Panel will examine NKU’s growth

Progress made in the last five years under Northern Kentucky University President James Votruba’s direction has set the stage for future development.

Future plans to evaluate, define and strengthen NKU’s mission and core values are being discussed in a program called “Visions, Values and Voices.” A presidential panel will work with faculty, staff, students, and members of the community in a series of interactive meetings.

The initial Postsecondary Education Plan will come to a close in February 2003.

Since Votruba became president of NKU in 1997, enrollment has increased from 11,000 to 14,000 students, 100 new faculty members have joined NKU, and the construction of the $38 million, state-of-the-art Natural Science Center has brought NKU national recognition.

On Oct. 1, the panel met with NKU faculty to reassess the Postsecondary Education Plan and its potential direction for the next five years. Faculty members were asked to express their thoughts on what NKU’s “defining characteristics” should be for the future. In response, faculty agreed on the importance of keeping the university “learning centered” with a close faculty/student ratio, the continued recognition of NKU as an established commuter institution, and increase in academic standards among current and hopeful students.

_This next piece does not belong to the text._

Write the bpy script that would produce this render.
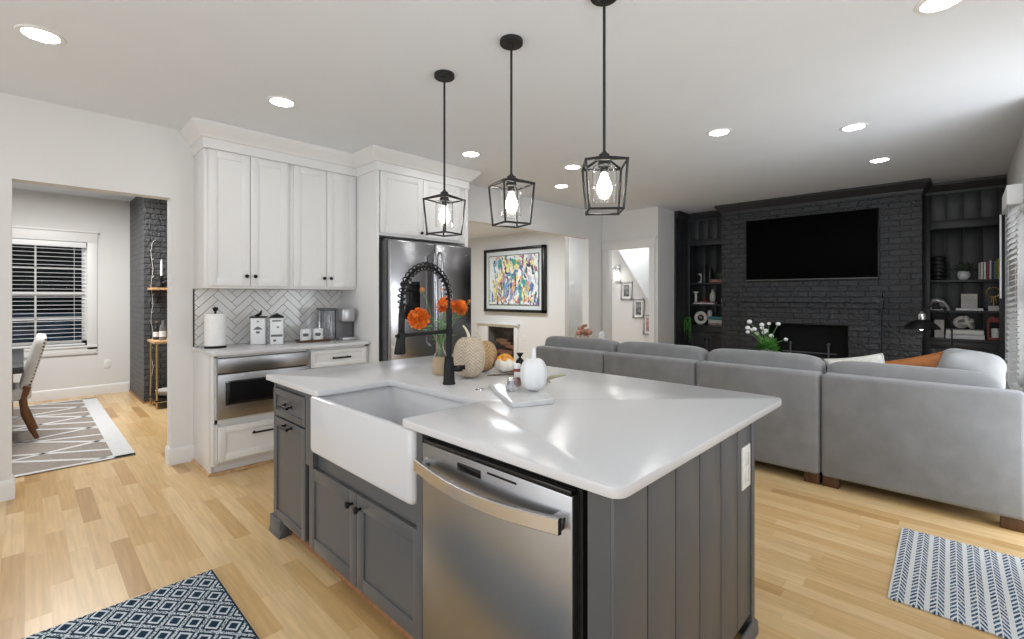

Those in attendance also mentioned the need to rebalance the ratio of full and part-time faculty members and look toward employing a majority of full-time staff, with an increase in the number of professors with doctorates.

While the university continues to advance through architectural growth and student enrollment, the main concern among faculty is in maintaining the interactive, personal teaching environment the university has been recognized for. A “learner centered” reputation has become NKU’s “calling card”, and rightly so, considering the benefits of small classes, the free teaching styles of the faculty, and the undergraduate research opportunities available.

Faculty members have heard students commenting positively on the close, stable learning environment offered at NKU, and feel a strong need to oppose the threat of losing healthy faculty/student relations in the shuffle if NKU continues to expand.

In order to remain a financially confident and educationally stable learning institution, NKU will need more state funding to accommodate the steady growth of the campus. Votruba said that by 2006 it won’t be possible for NKU to take on any more projects or advancements without impacting quality, if the university cannot get necessary funding to help with the expansions.

Votruba and the panel hope the publicity directed at NKU by the opening of the new Natural Science Center and the positive public recognition the university has received lately as a result of civic engagement efforts, has the community talking.

The meeting, held Oct. 1, was only the 5th of 30 interactive conversations between NKU faculty, students and the surrounding community. All are invited and all are encouraged to participate.